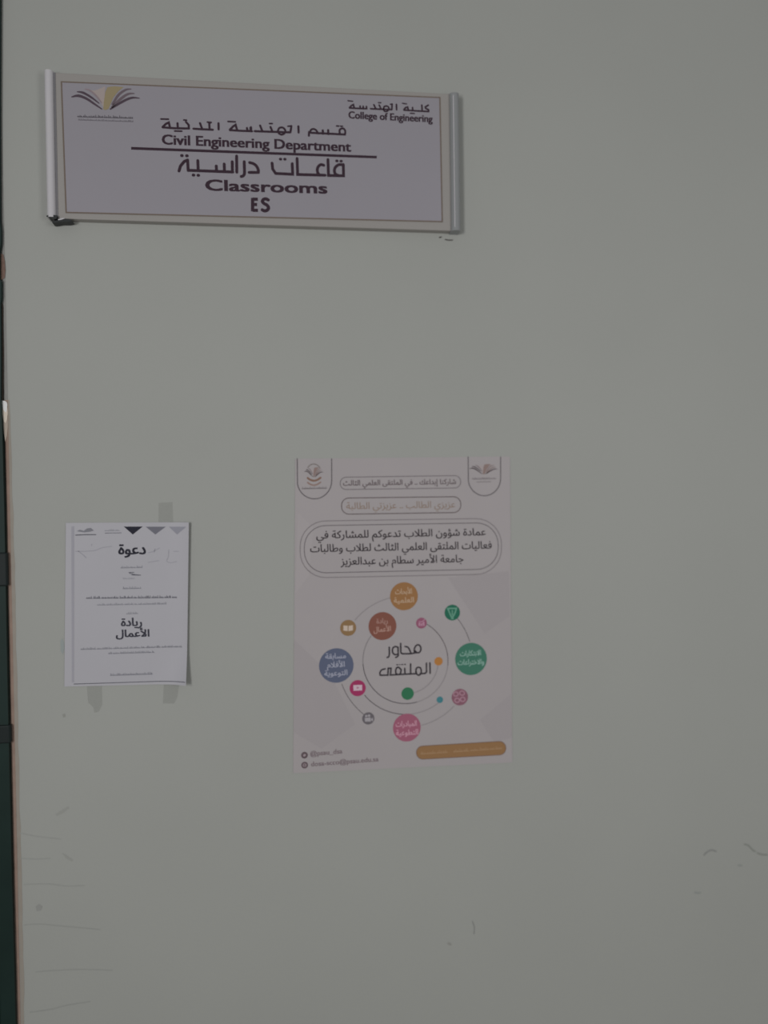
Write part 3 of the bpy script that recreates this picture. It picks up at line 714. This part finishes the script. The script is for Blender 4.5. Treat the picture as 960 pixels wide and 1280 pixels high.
nb(letters('الأعمال', (145.2, 796.4), (186.4, 795.6), 8.6, 0.0, yn, fat=0.45), 'lettering', (52, 52, 60))
nb(murmur(N2(165, 437), N2(840, 418), 2.0, yn, seed=38), 'small_print', (106, 106, 113))
nb(murmur(N2(350, 465), N2(655, 456), 2.0, yn, seed=39), 'small_print', (106, 106, 113))
nb(murmur(N2(362, 610), N2(642, 601), 2.3, yn, seed=40, gap=0.05), 'small_print', (108, 108, 115))
fl = Flat(); k = 30; a = Vector(xz(N2(120, 667), yn)); b = Vector(xz(N2(866, 643), yn)); fl.stroke([a.lerp(b, i/k) for i in range(k+1)], 0.9*PX()); nb(fl, 'rule', (84, 84, 90))
for pts in ([(130, 262), (190, 262), (225, 260), (262, 256), (300, 240), (340, 233), (372, 229)], [(150, 262), (180, 285), (200, 305)], [(238, 214), (238, 224)],
            [(615, 272), (650, 262), (690, 240)], [(660, 246), (655, 268)], [(615, 336), (650, 330), (685, 324)], [(752, 252), (748, 300), (738, 326), (762, 338), (805, 330)], [(785, 262), (818, 262)]):
    fl = Flat(); fl.stroke([xz(N1(*q), yn) for q in smoothpts(pts)], 0.75*PX()); nb(fl, 'pencil_scribble', (134, 133, 140))
# strips of adhesive tape
TAPE = tape_mat('adhesive_tape', (124, 125, 121), 0.09)
def tape(pts, yy0, name='tape_strip'):
    fl = Flat(); fl.poly([xz(q, -0.0004) for q in pts])
    vs = [(p.x, -0.0004, p.y) for p in fl.v]; n = len(vs); vs += [(v[0], -0.0001, v[2]) for v in vs]
    return mk(name, vs, [list(range(n)), list(range(n, 2*n))]+[[i, (i+1) % n, n+(i+1) % n, n+i] for i in range(n)], TAPE, notice)
tape([(198.4, 628.5), (215.6, 627.6), (216.4, 652.9), (198.0, 653)], 0)
tape([(108.6, 857.4), (127.4, 856.9), (127.8, 881), (123.5, 889.6), (117.8, 891), (116.6, 884), (110.0, 878)], 0)
tape([(204.6, 855.6), (224, 855.2), (221.6, 872), (217.8, 879.4), (203.6, 879.2)], 0)

bpy.data.objects.remove(TMPO)
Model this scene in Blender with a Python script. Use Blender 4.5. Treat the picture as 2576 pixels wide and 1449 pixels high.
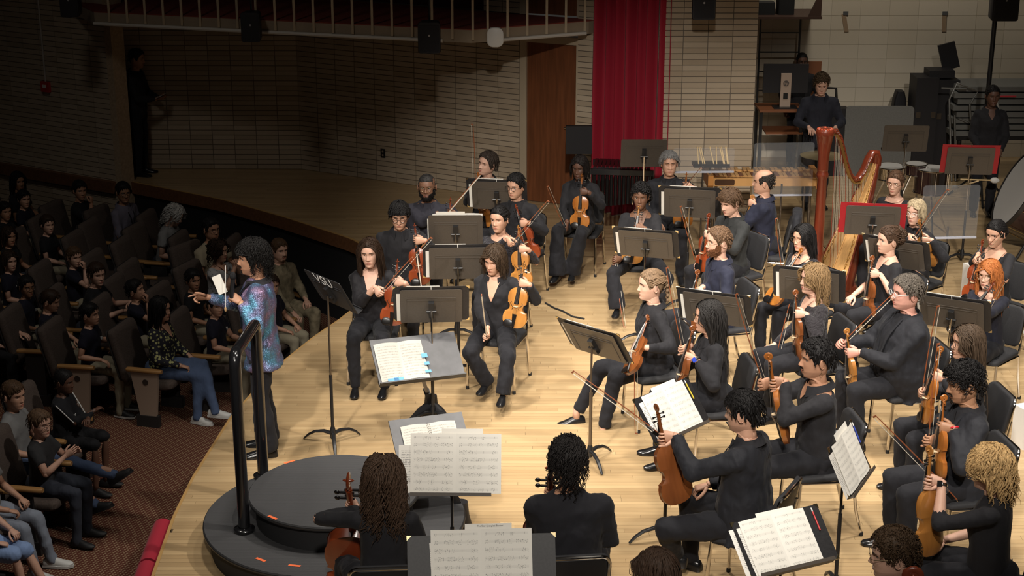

#### Requirements:
An exact transcription of all the entries is required, without the pictures.

#### Answer below:
Write part 3 of the bpy script that recreates this picture. It picks up at line 714. This part finishes the script. The script is for Blender 4.5. Treat the picture as 960 pixels wide and 1280 pixels high.
nb(letters('الأعمال', (145.2, 796.4), (186.4, 795.6), 8.6, 0.0, yn, fat=0.45), 'lettering', (52, 52, 60))
nb(murmur(N2(165, 437), N2(840, 418), 2.0, yn, seed=38), 'small_print', (106, 106, 113))
nb(murmur(N2(350, 465), N2(655, 456), 2.0, yn, seed=39), 'small_print', (106, 106, 113))
nb(murmur(N2(362, 610), N2(642, 601), 2.3, yn, seed=40, gap=0.05), 'small_print', (108, 108, 115))
fl = Flat(); k = 30; a = Vector(xz(N2(120, 667), yn)); b = Vector(xz(N2(866, 643), yn)); fl.stroke([a.lerp(b, i/k) for i in range(k+1)], 0.9*PX()); nb(fl, 'rule', (84, 84, 90))
for pts in ([(130, 262), (190, 262), (225, 260), (262, 256), (300, 240), (340, 233), (372, 229)], [(150, 262), (180, 285), (200, 305)], [(238, 214), (238, 224)],
            [(615, 272), (650, 262), (690, 240)], [(660, 246), (655, 268)], [(615, 336), (650, 330), (685, 324)], [(752, 252), (748, 300), (738, 326), (762, 338), (805, 330)], [(785, 262), (818, 262)]):
    fl = Flat(); fl.stroke([xz(N1(*q), yn) for q in smoothpts(pts)], 0.75*PX()); nb(fl, 'pencil_scribble', (134, 133, 140))
# strips of adhesive tape
TAPE = tape_mat('adhesive_tape', (124, 125, 121), 0.09)
def tape(pts, yy0, name='tape_strip'):
    fl = Flat(); fl.poly([xz(q, -0.0004) for q in pts])
    vs = [(p.x, -0.0004, p.y) for p in fl.v]; n = len(vs); vs += [(v[0], -0.0001, v[2]) for v in vs]
    return mk(name, vs, [list(range(n)), list(range(n, 2*n))]+[[i, (i+1) % n, n+(i+1) % n, n+i] for i in range(n)], TAPE, notice)
tape([(198.4, 628.5), (215.6, 627.6), (216.4, 652.9), (198.0, 653)], 0)
tape([(108.6, 857.4), (127.4, 856.9), (127.8, 881), (123.5, 889.6), (117.8, 891), (116.6, 884), (110.0, 878)], 0)
tape([(204.6, 855.6), (224, 855.2), (221.6, 872), (217.8, 879.4), (203.6, 879.2)], 0)

bpy.data.objects.remove(TMPO)
Model this scene in Blender with a Python script. Use Blender 4.5. Treat the picture as 2576 pixels wide and 1449 pixels high.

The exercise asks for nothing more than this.